Lelyveld also focuses on a family friend and rabbi named Ben, who gave him the devoted attention he didn’t get from his parents. Before working with Rabbi Lelyveld in New York, Ben was driven from his Montgomery, Ala., congregation for his outspoken support of the Scottsboro Boys, and he was eventually fired by Rabbi Lelyveld for his communist affiliations. Through tracking down family members, combing FBI files and other archives, Lelyveld frames Ben’s biography, weaving his friend’s story into his own.

In an endnote, he tells of how his father, as a Zionist official, would call on the publisher of The Times to advocate for the Zionist cause. He notes the irony that a half-century later “representatives of Jewish groups who wanted to talk about the paper’s coverage were usually steered to his son.”

In conversation, he mentions a visit by Rabbi Haskel Lookstein: The rabbi asked if he was Arthur Lelyveld’s son, and the editor asked the rabbi if he was Joseph Lookstein’s son. Lelyveld recalls that the senior Rabbi Lookstein, who served on his father’s Hillel Board, was at his bar mitzvah at the Stephen Wise Free Synagogue.

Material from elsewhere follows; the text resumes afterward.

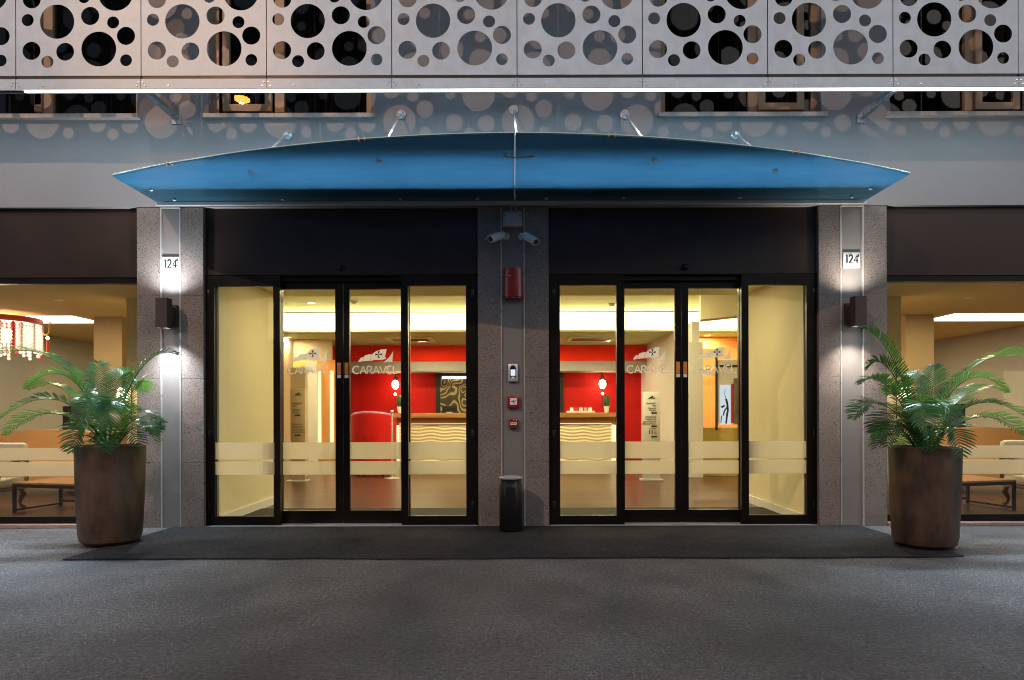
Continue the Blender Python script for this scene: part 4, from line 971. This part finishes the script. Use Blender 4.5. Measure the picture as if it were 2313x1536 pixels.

But readers won’t hear about that bar mitzvah in this book. It’s not amnesia but a disinterest in certain coming-of-age details — usually found in memoirs — that makes the author selective in reporting.

Lelyveld, who won the Pulitzer Prize for his first book, “Move Your Shadow: South Africa, Black and White” (Viking, 1986), recognizes that memory is neither truth nor history, but a kind of storyteller. He carefully shapes the narrative, in language that’s precise and poetic, powerful, too. When he might sound whining, he catches himself, grateful for his gifts: He moved from a downcast family life into a strong and joyful marriage and to an illustrious career.

In person, he’s articulate, manages to be both confident and modest, sometimes funny, like the voice of the book. Like his father, he has a firmness of purpose.

Sandee Brawarsky is the book critic for the Jewish Week.